Mia Goldberg -- NYU
My best friend's 16th birthday was creeping closer, and I was empty handed. Days before, I found myself in her apartment building. I was feeling particularly groggy that morning and unconfident in my baggy sweatpants and unfashionably messy bun. My wispies created a mane around my head and I probably looked like the Cowardly Lion. I shuffled into an overcrowded elevator and pressed the button for the eleventh floor. To avoid awkward eye contact, my eyes darted straight to people’s feet: 14 feet. Not one wearing the same pair of shoes. One little girl tapped her feet to match the tune of a song she was humming. Her muddy, yellow shoes smeared gunck onto the white marble floor. They had princess stickers plastered around the sides. The left shoe was splattered with pink paint and the shoelaces looked as if they were dipped in mud and left out to dry. The shoes seemed like they’ve never had an off day.
When she skipped out of the elevator and onto the tenth floor she laughed and sprinted to her door. I wondered where those shoes would take her, and how long they’d last until they fell apart. It wasn’t the first time I was obsessed with a pair of shoes and the personality that ran and lived in them.

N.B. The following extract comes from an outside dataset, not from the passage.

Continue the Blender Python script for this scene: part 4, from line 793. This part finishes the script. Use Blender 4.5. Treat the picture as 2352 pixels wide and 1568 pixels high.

I knocked on my friend’s door three times. She appeared at the door and let out a tired grunt. I glimpsed at her bare feet and in that moment, I knew exactly what I would make for her birthday.
“Uh, I gotta go,” I said and escaped to the mall. I bought white canvas shoes and dashed home. I sprinted up the stairs and into my room and savagely threw open my acrylic paint box and scrambled the colors onto the floor. As I designed each shoe, I pictured the lyrics of our favorite songs by the Rolling Stones, the Rugrats cartoon we watched as kids, and her obsession with dice. I definitely cut it close, but the shoes were ready by the morning of her birthday.
The shoe box was plastered with memories and a list of all the reasons why she’s special to me. She ripped open the box and found herself staring at her favorite things. At first, I was worried she wouldn’t like them, but she wore them all the time and people at school started asking me to make them a pair.
I became hooked on making shoes. So much so, that my mom kept finding me up at three in the morning tired but not ready to stop painting. I ended up making 24 pairs of shoes. I imagined the shoes taking people on great adventures and walking them through hard times.
A year later, and a month before my 17th birthday, I bought myself a pair of blank canvas high tops. Two Saturdays before my birthday, I lined my bedroom floor with craft paper, rewashed all my brushes and organized the paints as if perfectly on the color wheel. I called my six best friends to invite them over. I left a note saying I was out for a run and a movie and that I hoped they would make shoes fit for me.
When I returned, I could hear them singing Ruby Tuesday up in my room. The shoes were still wet, but my quirks and passions were on my shoes: my backwards yellow and white checkered baseball cap, my obsession with Larry David, the rapper Tyler the Creator, a random saxophone player and my favorite campaign Save The Bees.
I’ve worn the shoes so often, the soles have molded to my feet. The laces are knotted to the exact place where my foot can slip in easily. I carry my friends with me and leave trails of the person I am everywhere along the way.